[Footnote A: A detailed account of both of these stories, as well as of several other works by M. Turgenieff, will be found in the number of the North British Review for March, 1869.]
The last novelette which M. Turgenieff has published, “The Unfortunate One” (Neschastnaya) is free from the drawbacks by which, as far as English readers are concerned, “Fathers and Children” and “Smoke,” are attended; but it is exceedingly sad and painful. It is said to be founded on a true story, a fact which may account for an intensity of gloom in its coloring, the darkness of which would otherwise seem almost unartistically overcharged.
Several of M. Turgenieff’s works have already been translated into English. The “Notes of a Sportsman” appeared about fourteen years ago, under the title of “Russian Life in the Interior[A];” but, unfortunately, the French translation from which they were (with all due acknowledgment) rendered, was one which had been so “cooked” for the Parisian market, that M. Turgenieff himself felt bound to protest against it vigorously. It is the more unfortunate inasmuch as an admirable French translation of the work was afterwards made by M. Delaveau[B].
[Footnote A: “Russian Life in the Interior.” Edited by J.D. Meiklejohn. Black, Edinburg, 1855.]
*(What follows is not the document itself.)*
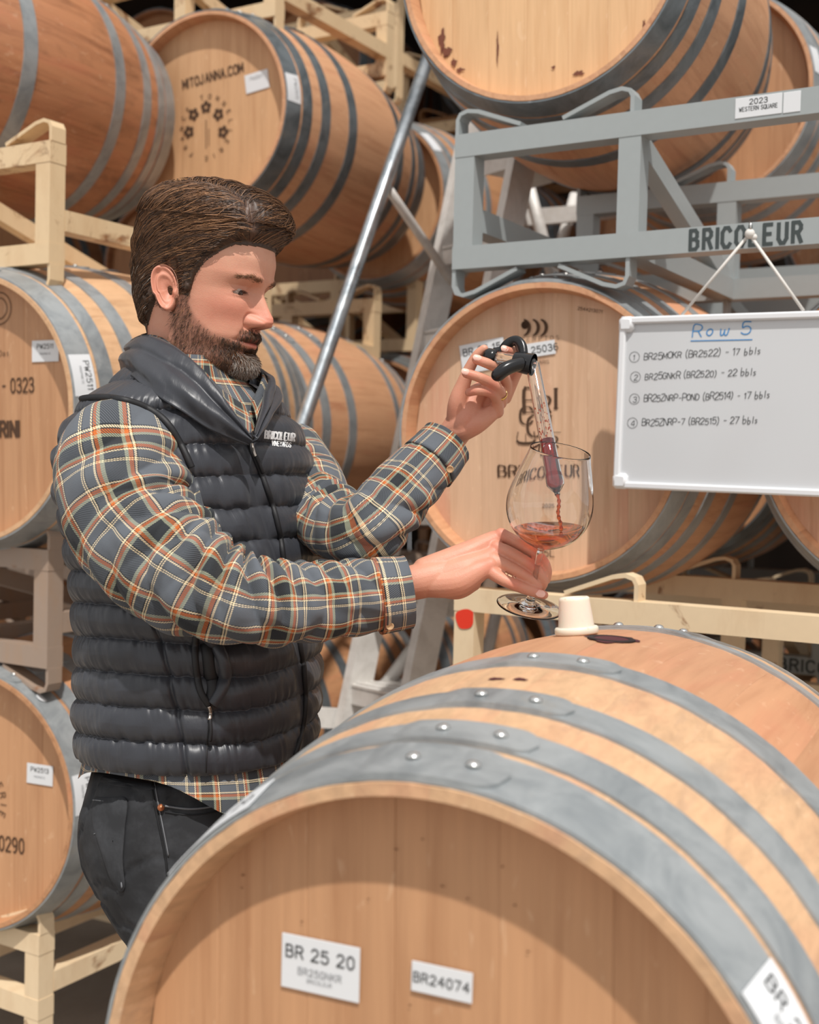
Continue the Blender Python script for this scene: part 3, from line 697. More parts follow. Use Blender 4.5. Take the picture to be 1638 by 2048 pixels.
pq=hitplane(1655,1309,np.array(o2)-YR*.0236,YR)-np.array(o2);lettering('lettering','BRICOLEUR',(float(pq@XR),-.0236,0),(1,0,0),(0,0,1),(0,-1,0),.030,M['stencil'],BR2,wt=.20,style='stencil',track=1.1)
rack((.247+.5,2.417+.9),1270,1190,1345,'L',M['rack_cream'],'cream rack in shade behind the front cream rack at right',D=.4)
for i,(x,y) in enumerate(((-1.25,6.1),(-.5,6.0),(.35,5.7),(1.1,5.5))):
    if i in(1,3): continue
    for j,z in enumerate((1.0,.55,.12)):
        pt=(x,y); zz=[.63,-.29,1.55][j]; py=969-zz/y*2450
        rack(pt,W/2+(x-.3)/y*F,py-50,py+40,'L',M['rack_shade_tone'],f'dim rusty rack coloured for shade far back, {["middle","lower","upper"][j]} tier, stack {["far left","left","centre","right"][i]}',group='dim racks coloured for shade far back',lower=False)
# low stand that carries the front barrel (below the frame)
# ------------------------------------------------------------------ whiteboard on its cord
wo=np.array(go)-YR*.062
def wh(px,py): return hitplane(px,py,wo,YR)
tl,bl_,hk=wh(1240,635),wh(1229,976),wh(1495,466)
Zw=(tl-bl_);hw=float(np.linalg.norm(Zw));Zw/=hw;tr=wh(1638,622);Xw=(tr-tl)/np.linalg.norm(tr-tl);Yw=np.cross(Zw,Xw);Zw=np.cross(Xw,Yw)
ww=2*float(np.dot(hk-tl,Xw));cen=(tl+bl_)/2+Xw*ww/2
WBr=Matrix(((Xw[0],Yw[0],Zw[0]),(Xw[1],Yw[1],Zw[1]),(Xw[2],Yw[2],Zw[2])))
WB=thing('whiteboard','white dry-erase board listing barrel lots, hung by a cord at right','whiteboard',cen,WBr.to_euler())
MB().box((0,.004,0),(ww-.012,.008,hw-.012)).build('panel',M['board'],WB)
q=.013
for s in(-1,1):
    MB().box((0,0,s*(hw/2-q/2)),(ww-.03,.016,q),bev=.003).build('frame_rail',M['plastic'],WB)
    MB().box((s*(ww/2-q/2),0,0),(q,.016,hw-.03),bev=.003).build('frame_rail',M['plastic'],WB)
    for t in(-1,1):
        mb=MB();mb.box((s*(ww/2-.0135),-.0005,t*(hw/2-.0135)),(.029,.020,.029),bev=.006);mb.build('corner_cap',M['plastic'],WB,True,40)
def wl(px,py):
    p=hitplane(px,py,cen-Yw*.0003,Yw)-cen;return (float(p@Xw),-.0006,float(p@Zw))
def wtext(t,px,py,h,mat='ink',seed=0,tilt=.02,**k):
    lettering('handwriting',t,wl(px,py),(1,0,tilt),(-tilt,0,1),(0,-1,0),h,M[mat],WB,style='hand',kinkseed=seed,center=False,wt=.10,**k)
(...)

[Footnote B: “Recits d’un Chasseur.” Traduits par H. Delavea, Paris, 1858.]
Still more vigorously had M. Turgenieff to protest against an English translation of “Smoke,” which appeared a few months ago.
The story of “Fathers and Children” has also appeared in English[A]; but as the translation was published on the other side of the Atlantic, it has as yet served but little to make M. Turgenieff’s name known among us.